È dalla fine della seconda guerra mondiale che il sud non riesce ad uscire dalla precaria situazione che l’ha trascinato nella situazione in cui versa. L’attuale situazione penalizza ulteriormente il mezzogiorno.
Lo Svimez nelle anticipazione del Rapporto 2022, evidenzia che l’aumento dell’inflazione interessa di più il Sud, con impatti più pesanti sui consumi delle famiglie; inoltre, sui bilanci delle imprese meridionali incidono di più costi dell’energia e di trasporto. Ed ancora, in presenza di tensioni sui mercati finanziari dovuti alla crisi di governo (impennata spread e conseguenti effetti di credit crunch; ritardi nell’attuazione del Pnrr) la crescita nazionale rallenterebbe ulteriormente rispetto allo scenario base con impatti più ampi nel Mezzogiorno dove maggiori sono i rischi di razionamento del credito per le imprese.

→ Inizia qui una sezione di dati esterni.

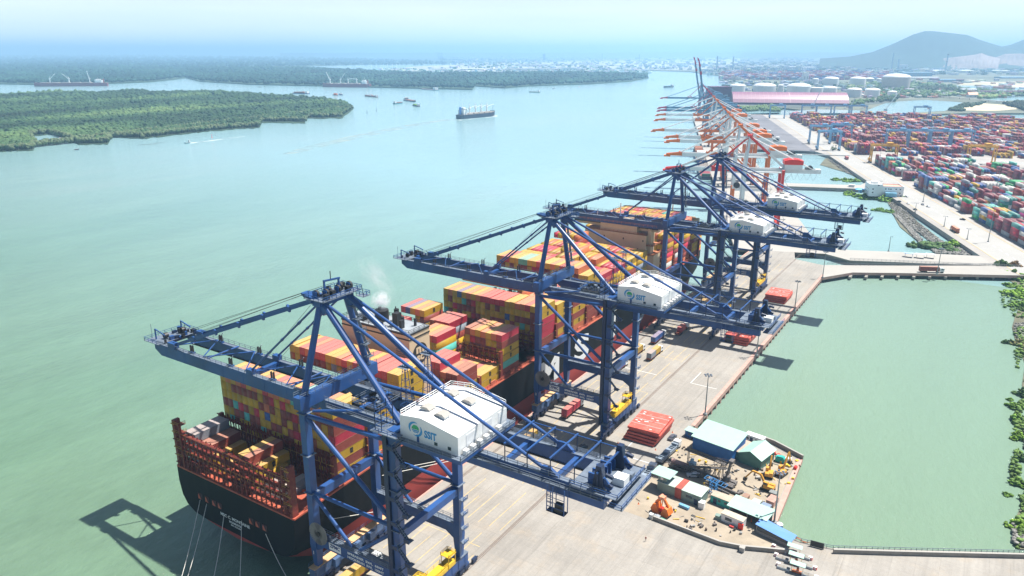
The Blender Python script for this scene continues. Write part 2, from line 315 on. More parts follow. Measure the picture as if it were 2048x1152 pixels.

Queste dinamiche globali avverse – prosegue Svimez – hanno esposto l’economia italiana a nuove turbolenze, allontanandola dal sentiero di una ripartenza relativamente tranquilla e coesa tra Nord e Sud del Paese, con conseguenze di medio termine che si prospettano più problematiche per le famiglie e le imprese meridionali. Il Mezzogiorno fa segnare tassi di variazione del Pil inferiori al resto del Paese, nonostante il significativo contributo alla crescita del PNRR. Nel 2023, il Pil dovrebbe segnare un incremento dell’1,7% nelle regioni centrosettentrionali, e dello 0,9% in quelle del Sud. Nel 2024, si manterrebbe un divario di crescita a sfavore del Sud di circa 6 decimi di punto: +1,9% al Nord contro il +1,3% del Sud. Secondo Svimez, inoltre, il picco dell’inflazione del 2022 dovrebbe interessare in maniera più marcata il Mezzogiorno.